§ **Written exercise**
Omit the pictures and print exactly the lines of the listing below, starting at the first and ending at the line containing "COL = S.collection".

§ **Source data**
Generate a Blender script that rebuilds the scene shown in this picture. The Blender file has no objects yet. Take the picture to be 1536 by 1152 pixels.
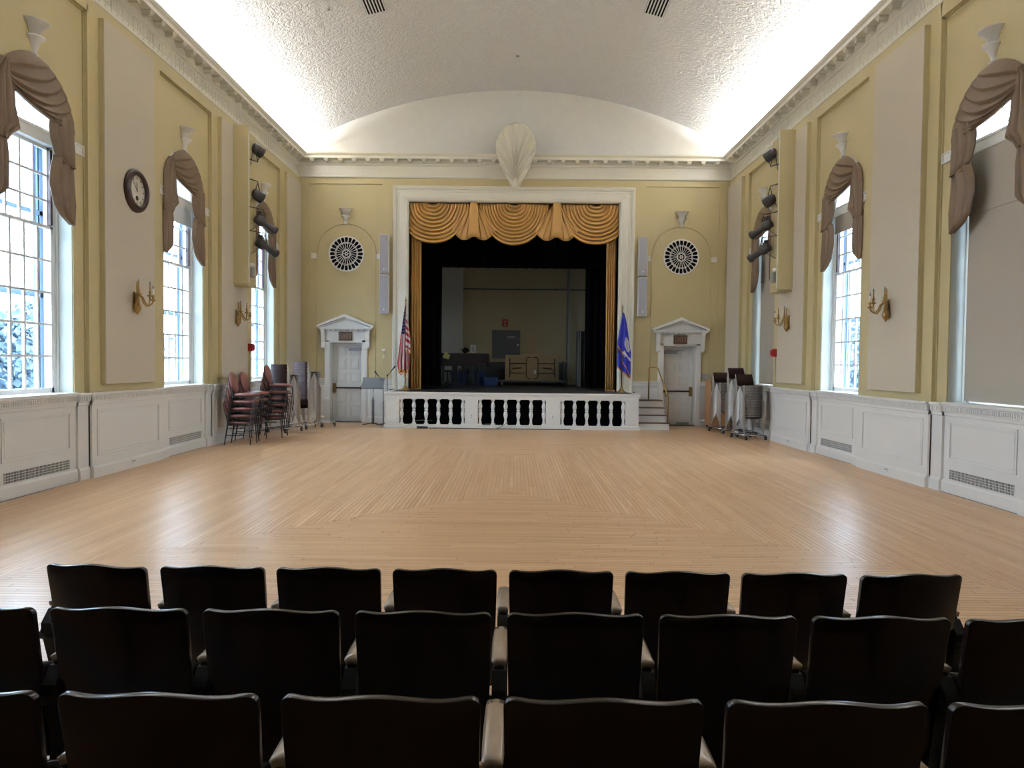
import bpy, bmesh, math, random
from math import sin, cos, pi, radians, sqrt, atan2
from mathutils import Vector, Matrix, Euler
random.seed(7)
S = bpy.context.scene
COL = S.collection

# ------------------------------------------------------------------ camera, world, lights, exposure
H = 1.81
FPX = 1065.0
pitch = math.atan(32 / FPX); yaw = math.atan(5 / FPX); roll = radians(.6)
fw = Vector((-sin(yaw) * cos(pitch), cos(yaw) * cos(pitch), -sin(pitch)))
r0 = fw.cross(Vector((0, 0, 1))).normalized(); u0 = r0.cross(fw)
rv = r0 * cos(roll) + u0 * sin(roll); uv = u0 * cos(roll) - r0 * sin(roll)
cam = bpy.data.cameras.new('camera'); camo = bpy.data.objects.new('camera', cam); COL.objects.link(camo)
cam.sensor_width = 36; cam.lens = 36 * FPX / 1536; cam.clip_start = .05; cam.clip_end = 300
m3 = Matrix((rv, uv, -fw)).transposed()
camo.matrix_world = Matrix.Translation((0.09, 0, H)) @ m3.to_4x4()
S.camera = camo
S.view_settings.view_transform = 'Standard'; S.view_settings.look = 'None'
S.view_settings.gamma = 1; S.view_settings.use_curve_mapping = False
S.view_settings.exposure = 0.56
SKY = 15.5
COVE = 700
w = bpy.data.worlds.new('overcast'); S.world = w; w.use_nodes = True
nt = w.node_tree; bg = nt.nodes['Background']
tc = nt.nodes.new('ShaderNodeTexCoord'); sx = nt.nodes.new('ShaderNodeSeparateXYZ'); cr = nt.nodes.new('ShaderNodeValToRGB')
nt.links.new(tc.outputs['Generated'], sx.inputs[0]); nt.links.new(sx.outputs['Z'], cr.inputs[0]); nt.links.new(cr.outputs[0], bg.inputs[0])
cr.color_ramp.elements[0].position = 0.0; cr.color_ramp.elements[0].color = (.62, .80, 1, 1)
cr.color_ramp.elements[1].position = .7; cr.color_ramp.elements[1].color = (.70, .85, 1, 1)
bg.inputs[1].default_value = SKY

W = 6.31; D = 20.95; ZB = 7.17           # pier face, far wall face, underside of the entablature
WS = 6.38; WB = 6.43; WO = 6.90          # stile face, under-window face, outer face
BAYS = [5.25, 9.56, 13.87, 18.19]; OW = .82; ZS = 1.29; ZSP = 5.0
Y0 = -3.6

def area(name, loc, rot, sx_, sy_, energy, color, portal=False):
    l = bpy.data.lights.new(name, 'AREA'); l.shape = 'RECTANGLE'; l.size = sx_; l.size_y = sy_; l.energy = energy; l.color = color
    o = bpy.data.objects.new(name, l); COL.objects.link(o); o.location = loc; o.rotation_euler = rot
    if portal: l.cycles.is_portal = True
    return o
for s in (-1, 1):
    # lamp strip lying in the trough of the cornice: it shines up onto the vault
    area('cove_light', (s * 6.2, 11.2, 7.77), (0, radians(180 + s * 9), 0), .1, 18.6, COVE, (1, 1, 1))
    for yb in BAYS:
        area('window_portal', (s * 6.96, yb, 3.55), (0, radians(90 * s), 0), 4.7, 1.7, 1, (1, 1, 1), True)

# ------------------------------------------------------------------ materials
def mat(name, col, rough=.6, metal=0, bump=0, bscale=200, var=0, vscale=3, spec=.5, coat=0, emit=None, estr=0, vec=None):
    m = bpy.data.materials.new(name); m.use_nodes = True; n = m.node_tree; p = n.nodes['Principled BSDF']
    p.inputs['Base Color'].default_value = (*col, 1); p.inputs['Roughness'].default_value = rough; p.inputs['Metallic'].default_value = metal
    p.inputs['Specular IOR Level'].default_value = spec; p.inputs['Coat Weight'].default_value = coat; p.inputs['Coat Roughness'].default_value = .12
    t = n.nodes.new('ShaderNodeTexCoord')
    mp = n.nodes.new('ShaderNodeMapping'); n.links.new(t.outputs['Object'], mp.inputs[0])
    if vec: mp.inputs['Scale'].default_value = vec
    if var:
        ns = n.nodes.new('ShaderNodeTexNoise'); ns.inputs['Scale'].default_value = vscale; ns.inputs['Detail'].default_value = 5
        n.links.new(mp.outputs[0], ns.inputs[0])
        mx = n.nodes.new('ShaderNodeMix'); mx.data_type = 'RGBA'
        mx.inputs[6].default_value = (*[c * (1 - var) for c in col], 1); mx.inputs[7].default_value = (*[min(1, c * (1 + var)) for c in col], 1)
        n.links.new(ns.outputs[0], mx.inputs[0]); n.links.new(mx.outputs[2], p.inputs['Base Color'])
    if bump:
        nb = n.nodes.new('ShaderNodeTexNoise'); nb.inputs['Scale'].default_value = bscale; nb.inputs['Detail'].default_value = 4
        n.links.new(mp.outputs[0], nb.inputs[0])
        b = n.nodes.new('ShaderNodeBump'); b.inputs['Strength'].default_value = bump; b.inputs['Distance'].default_value = .02
        n.links.new(nb.outputs[0], b.inputs['Height']); n.links.new(b.outputs[0], p.inputs['Normal'])
    if emit: p.inputs['Emission Color'].default_value = (*emit, 1); p.inputs['Emission Strength'].default_value = estr
    return m
M = {}
M['yellow'] = mat('yellow_paint', (.52, .435, .235), .55, bump=.05, bscale=60, var=.03)
M['panel'] = mat('cream_fabric', (.53, .47, .37), .9, bump=.15, bscale=900, var=.02)
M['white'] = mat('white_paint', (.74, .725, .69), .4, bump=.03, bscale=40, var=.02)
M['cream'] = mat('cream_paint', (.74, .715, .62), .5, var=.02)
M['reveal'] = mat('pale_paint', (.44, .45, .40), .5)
M['brown_strip'] = mat('brown_weatherstrip', (.06, .025, .022), .5)
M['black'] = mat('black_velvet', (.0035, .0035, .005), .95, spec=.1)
M['stagefloor'] = mat('black_stage_paint', (.018, .018, .021), .45, var=.3, vscale=2)
M['gold'] = mat('gold_satin', (.52, .29, .085), .55, var=.1, vscale=2, bump=.05, bscale=300)
M['tan'] = mat('tan_damask', (.175, .112, .064), .5, var=.16, vscale=9, bump=.1, bscale=120)
M['olive'] = mat('olive_wall', (.50, .43, .27), .8, var=.04)
M['greybeige'] = mat('grey_beige_wall', (.50, .48, .40), .8)
M['steelgrey'] = mat('grey_metal_paint', (.10, .12, .13), .5)
M['brass'] = mat('brass', (.38, .25, .10), .28, 1)
M['chrome'] = mat('chrome', (.72, .72, .74), .22, 1)
M['satinchrome'] = mat('satin_steel_rod', (.50, .48, .45), .42, .7)
M['darkwood'] = mat('dark_clock_wood', (.035, .012, .010), .3, var=.2, vscale=10)
M['lacquer'] = mat('dark_lacquered_plywood', (.010, .005, .0037), .22, var=.5, vscale=3, vec=(1, 8, 8), bump=.02, bscale=30)
M['armwood'] = mat('worn_sheen_armrest_wood', (.33, .245, .17), .22, var=.3, vscale=9, vec=(4, 1, 4), coat=.4)  # worn brown wood, lightened: light reflected on its top is put into the colour
M['iron'] = mat('black_cast_iron', (.006, .006, .006), .6, spec=.2)
M['blackpaint'] = mat('black_painted_metal', (.02, .02, .022), .4)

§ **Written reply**
Generate a Blender script that rebuilds the scene shown in this picture. The Blender file has no objects yet. Take the picture to be 1536 by 1152 pixels.
import bpy, bmesh, math, random
from math import sin, cos, pi, radians, sqrt, atan2
from mathutils import Vector, Matrix, Euler
random.seed(7)
S = bpy.context.scene
COL = S.collection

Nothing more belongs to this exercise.